I could have enhanced the likelihood of my work being accepted by a publisher, and also raised my standing as a person, by attending a university and earning a degree in English, with the dutiful aim of becoming a teacher, which was the safe, compliant route for someone with "literate" interests. I hated being in school, however, preferring to be self-educated, and I was quite determined to tread my own path at my own pace, even if doing so presented more of a challenge. In my view, the only authentic way to write was by unswervingly pledging oneself to the work at hand, avoiding all hindrances, excuses, and delays: in short, to sit down and set about writing. I wanted to be an active writer, a writer who wrote for an open readership, not a passive intellectual who dwelt in a passive realm and wrote only for other passive intellectuals.
As the years passed and I gathered more rejection slips, I began to falter. I feared that I was not getting anywhere, and worse, I feared that I would never get anywhere. I had fallen behind my peers, most of whom owned houses and cars, were married, and had children, while I was single, childless, and evidently heading for a careworn future of abject destitution. I was haunted by a queasy burden of foreboding, which in turn gave rise to a relentless flow of distressing questions. What value could be attached to my writing, if everything that I submitted was rejected, and never seen by the reading public? Who was I to have ever presumed that I could be a writer? Was I wasting my time, and therefore wasting my life? Had I foolishly committed myself to chasing an unsupportable fantasy that had no chance of ever coming true? Was I becoming wearily trapped in a fruitless predicament for which there might be no beneficial solution? Was I going to end up in a pitiable state, branded as a total loser, with everyone looking down on me?
• • •
Entering my late thirties, my inability to get any of my writing published finally caused me to lose incentive, and for two years I wrote much less than I had before. During most of that dormant period, I was working full time (not merely as a temp, as I had been doing), Monday through Friday, as a file clerk at a credit reporting agency. When that situation ended with a sudden layoff, I began to work in a bookstore, and I also returned to action on my typewriter, declaring within myself that I needed to write, to the same degree that I needed to eat, to sleep, and to breathe. I privately affirmed that however difficult, or hopeless, it might prove for an unknown writer to gain a foothold, my lifelong desire to write could not be denied, could not be suppressed, and could not be forsaken. I had to keep writing, even if the odds were clearly stacked against me. No one else would care if I gave up, but I would care, and I would never forgive myself for being a quitter.

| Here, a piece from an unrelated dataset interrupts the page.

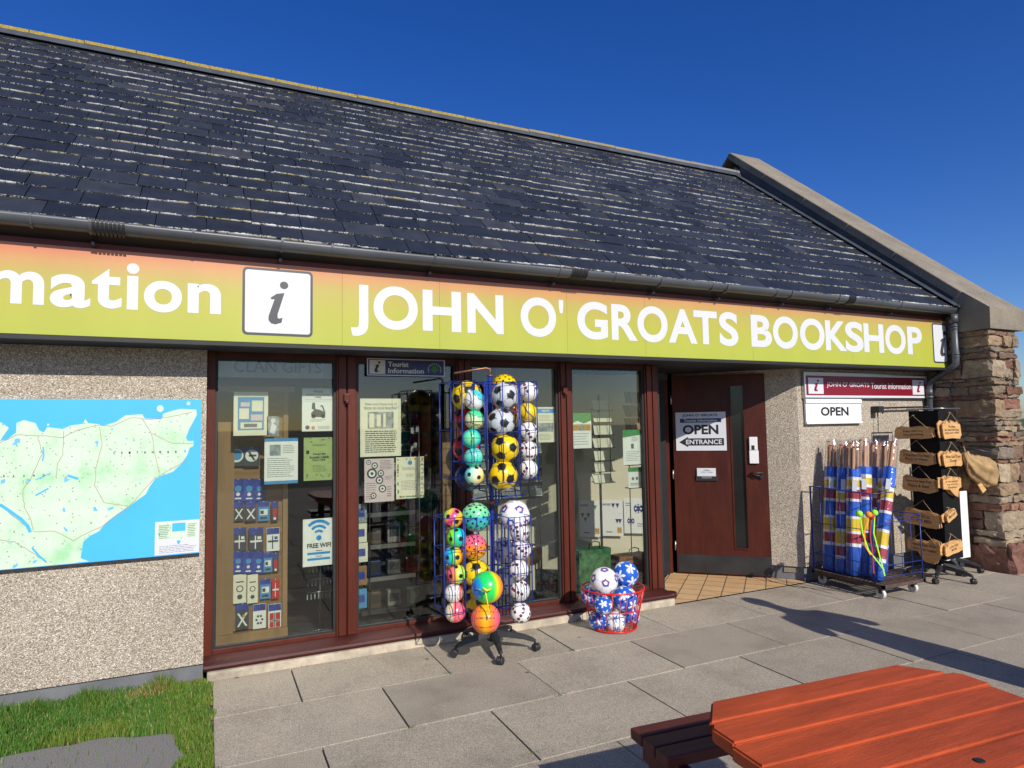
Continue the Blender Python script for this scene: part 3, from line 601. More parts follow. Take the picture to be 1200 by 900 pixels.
# interior shell
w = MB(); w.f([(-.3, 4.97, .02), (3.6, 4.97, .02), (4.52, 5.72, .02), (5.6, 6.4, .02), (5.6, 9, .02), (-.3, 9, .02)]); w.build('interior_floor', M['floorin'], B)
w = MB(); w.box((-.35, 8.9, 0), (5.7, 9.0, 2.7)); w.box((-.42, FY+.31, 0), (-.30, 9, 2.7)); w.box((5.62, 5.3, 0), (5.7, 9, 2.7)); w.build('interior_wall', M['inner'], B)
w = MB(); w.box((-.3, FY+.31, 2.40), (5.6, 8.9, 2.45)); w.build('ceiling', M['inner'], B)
pa, pb = V((4.47, 5.66, 0)), V((3.0, 6.80, 0)); pd = (pb-pa).normalized(); pn = V((-pd.y, pd.x, 0)); w = MB(); w.prism([pa, pb, pb+pn*.04, pa+pn*.04], (0, 0, 2.39)); w.build('partition', M['creamwall'], B)
w = MB(); w.prism([pa+pn*.042, pa+pd*.24+pn*.042, pa+pd*.24+pn*.056, pa+pn*.056], (0, 0, 2.13)); w.build('doorway_upright', M['dark'], B)  # added dark strip hiding the sunlit partition end, keeps the doorway gap dark

# ================================================================== SIGNS ON THE WALL
def zfit(px, py, Y): return P(px, py, Y)
SY = 4.488
sgn = thing('shop_sign', (3.3, SY, 2.16), 'long lime and orange sign reading JOHN O\' GROATS BOOKSHOP above the windows', 'sign')
seams = [-7, -4.4, -1.9, P(401, 350, SY).x, P(515, 350, SY).x, P(664, 350, SY).x, P(755, 350, SY).x, P(880, 350, SY).x, P(996, 350, SY).x, 7.62 if 0 else GX-.012]
for a, c_ in zip(seams[:-1], seams[1:]):
    w = MB(); w.box((a+.0007, SY, 2.165), (c_-.0007, SY+.010, 2.688)); o = w.build('panel', M['sign'], sgn)
    o.location = (0, 0, 0); me = o.data
Y1 = SY-.0015
def glyph(mb, ch, px0, px1, pyt, pyb, off=.035, mi=0):
    """one letter of the sign, measured box"""
    a, b_ = P(px0, (pyt+pyb)/2, Y1), P(px1, (pyt+pyb)/2, Y1); t_ = P((px0+px1)/2, pyt, Y1).z; bt = P((px0+px1)/2, pyb, Y1).z
    text_into(mb.bm, ch, (a.x, Y1, bt), (b_.x, Y1, bt), (a.x, Y1, t_), off, mi, res=8)
w = MB()
cap = lambda x: (332+ (x-413)*.0665, 386+(x-413)*.0425)     # top, bottom of capitals along the sign
z6 = lambda x: 400+x/3
z4 = lambda x: 780+x/2.857
big = [('J', z6(33), z6(95), None), ('O', z6(113), z6(269), 0), ('H', z6(286), z6(421), 0), ('N', z6(443), z6(570), 0), ('O', z6(630), z6(755), 0), ("'", z6(765), z6(781), 0), ('G', z6(829), z6(936), 0), ('R', z6(949), z6(1040), 0), ('O', z6(1040), z6(1146), 0),
       ('A', z4(8), z4(104), 0), ('T', z4(93), z4(171), 0), ('S', z4(178), z4(241), 0), ('B', z4(284), z4(353), 0), ('O', z4(357), z4(440), 0), ('O', z4(447), z4(529), 0), ('K', z4(532), z4(603), 0), ('S', z4(598), z4(658), 0), ('H', z4(660), z4(726), 0), ('O', z4(731), z4(799), 0), ('P', z4(805), z4(854), 0)]
zc1, zc0 = P(520, 341, Y1).z, P(520, 388.5, Y1).z
for ci_, (ch, a, b_, _) in enumerate(big):
    if ci_ in (4, 6, 12): w.build('lettering', M['letter'], sgn); w = MB()
    A_, B_ = P(a, 370, Y1).x, P(b_, 370, Y1).x; t_, bt = zc1, zc0; dz = zc1-zc0
    if ch in 'OGS': t_ += dz*.02; bt -= dz*.02
    if ch == 'J': bt -= dz*.20
    if ch == "'": bt = t_-dz*.36; A_ += .0; 
    text_into(w.bm, ch, (A_, Y1, bt), (B_, Y1, bt), (A_, Y1, t_), .032 if ch != "'" else .02, 0, res=8)
w.build('lettering', M['letter'], sgn); w = MB()
# lower-case run
zx1 = P(60, 320, Y1).z; zb0 = P(60, 358, Y1).z; xh = zx1-zb0
zl = lambda x: x/3
low = [('m', zl(-45), zl(155), 'x'), ('a', zl(175), zl(318), 'x'), ('t', zl(322), zl(428), 't'), ('i', zl(444), zl(488), 'd'), ('o', zl(506), zl(640), 'x'), ('n', zl(660), zl(777), 'x'),
       ('r', -52, -20, 'x'), ('o', -105, -58, 'x'), ('f', -140, -108, 'h'), ('n', -190, -146, 'x'), ('I', -218, -200, 'h')]
for ch, a, b_, k_ in low:
    A_, B_ = P(a, 345, Y1).x, P(b_, 345, Y1).x; t_ = zx1; bt = zb0
    if k_ == 't': t_ += xh*.27
    if k_ in 'dh': t_ += xh*.50
    if ch in 'oa': bt -= xh*.04
    text_into(w.bm, ch, (A_, Y1, bt), (B_, Y1, bt), (A_, Y1, t_), .026, 0, res=8)
w.build('lettering', M['letter'], sgn)
def info_i(F, u0, v0, u1, v1, mi, l=3):
    """italic serif letter i inside the box"""
    q = lambda x, y: (u0+(u1-u0)*x, v0+(v1-v0)*y)
    F.poly([q(.78+.19*math.cos(a), .91+.09*math.sin(a)) for a in [2*math.pi*i/20 for i in range(20)]], mi, l)
    pts_ = [(.18, .60), (.45, .70), (.80, .73), (.50, .22), (.50, .14), (.58, .12), (.72, .15), (.68, .03), (.40, -.02), (.22, .0), (.10, .07), (.10, .17), (.36, .57), (.22, .56)]
    F.poly([q(*p) for p in pts_], mi, l)
def symbol(px0, py0, px1, py1):
    a, b_ = P(px0, py0, Y1), P(px1, py1, Y1); return a, b_
zsy1, zsy0 = P(325, 315.5, Y1).z, P(325, 393.5, Y1).z
for xa, xb, ui in ((P(284, 350, Y1).x, P(366.5, 350, Y1).x, .145), (P(1093, 400, Y1).x, GX-.014, .105)):
    Fc = Face((xa, Y1, zsy0), (xb, Y1, zsy0), (xa, Y1, zsy1)); wd, hg = xb-xa, zsy1-zsy0
    def rr(F, m_, r_, mi, l):
        pts_ = []
        for cx, cy, a0 in ((wd-m_-r_, m_+r_, -90), (wd-m_-r_, hg-m_-r_, 0), (m_+r_, hg-m_-r_, 90), (m_+r_, m_+r_, 180)):
            for i in range(6): a = R(a0+i*18); pts_.append(((cx+r_*math.cos(a))/wd, (cy+r_*math.sin(a))/hg))
        F.poly(pts_, mi, l)
    rr(Fc, 0, .03, 1, 1); rr(Fc, .016, .018, 0, 2)
    full = .44
    info_i(Fc, ui/wd, .18, (ui+.14)/wd, .82, 1, 3)
    Fc.build('info_symbol', [M['letter'], M['charcoal']], sgn)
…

In my late forties I departed from California, moving north to Oregon in 2001 with the woman who had become the love of my life, and, in 2002, I got married after several decades of steadfast bachelorhood. Although becoming a husband did represent a major change for me, it did not bring any change in my ambition. Once we got ourselves settled in Oregon, my time was, again, divided between being a part-time worker in a bookstore and being a struggling writer (or, to put it less gently, being an unpaid writer whose work is perpetually unpublished). Regardless of what happened around me from day to day, I sought to stay as involved as I could with my writing. I wanted, above all, to keep faith with the honesty of my earliest motives.
Because I was getting older, my writing had to vie with new, trendy writing from people who were much younger than me. Most of the editors to whom I was now submitting my work were half my age. In the 21st century, when any person who is guilty of being more than forty (or even more than thirty) is in danger of being casually dismissed by those who are young, impetuous, and at the forefront of all up-and-coming culture, I projected the undisguised perspective of one who had attained maturity in the 20th century, a perspective that inevitably marked me as an elder figure in the eyes of anyone whose sensibilities were unassailably fresher than mine. Reaching my middle sixties, bereft of youthful ambition but still writing for my own purposes, I could see, unmistakably, that I was not advancing. The ship of opportunity had sailed without me.
When I started out, more than four decades ago, I wrote with a pencil and paper. Since then I have used a collection of devices: a manual typewriter, an electric typewriter, a word processor, a computer, a tablet, and currently, a smartphone. Many examples of my writing (both fiction and nonfiction, ranging from deliberately silly to unsparingly serious) are available on the Internet, where they sit, forlorn and unseen, quietly hidden amid all the other "content" that is profusely spread across the crowded topography of the digital wilderness. My ardent devotion to the goal of being a writer has, over the years, forced me to endure many slights and a few hardships, with my craving for plenty of free time in which to write ensuring that my income remained at the lowest end of the wage scale. (I believe that time is second only to talent as a precious necessity for the creation of good writing.)
I know, all too well, that when measured against the big picture of human tribilation, none of what I have described here matters (or, indeed, should matter) to anyone apart from me. Most people carry abiding troubles that are known only to themselves, so who am I to complain about my lot? Each of us (struggling writers included) is required to contend, as best as we can, with the inescapable bounds of our own fate (chosen or otherwise), and though it may not appear to be worthwhile for a person to go on with a pursuit as demanding as writing, for the duration of a lifetime, without ever being formally acknowledged and with no credible prospect of ever receiving a due amount of recompense, that is what I have done. Even today, as I am increasingly hampered by the mental decline that comes with being old, my restless mind is pushing me to write. In explanation of myself, I can only say that I did what I was compelled to do, what I was called to do, and what I had to do: I willingly embraced a life of words.
In spite of the discouraging outcome, I do know that I tried. To know that I had not tried at all would be far more unpalatable. My years of earnest toil notwithstanding, it is more than likely that my destiny as a writer has been subject, all along, to a host of conditions beyond my control, combined with my own guileless mistakes and an unremitting paucity of luck. Whether it has been entirely wise for me to keep at it for such a long time is, in itself, a fairly straightforward question, but is also a question that, I find, stubbornly resists being answered in a straightforward manner. I suspect that I kept writing mainly because I knew that no other activity would have suited me as much as writing did. In any case, entirely wise or not, I did keep at it.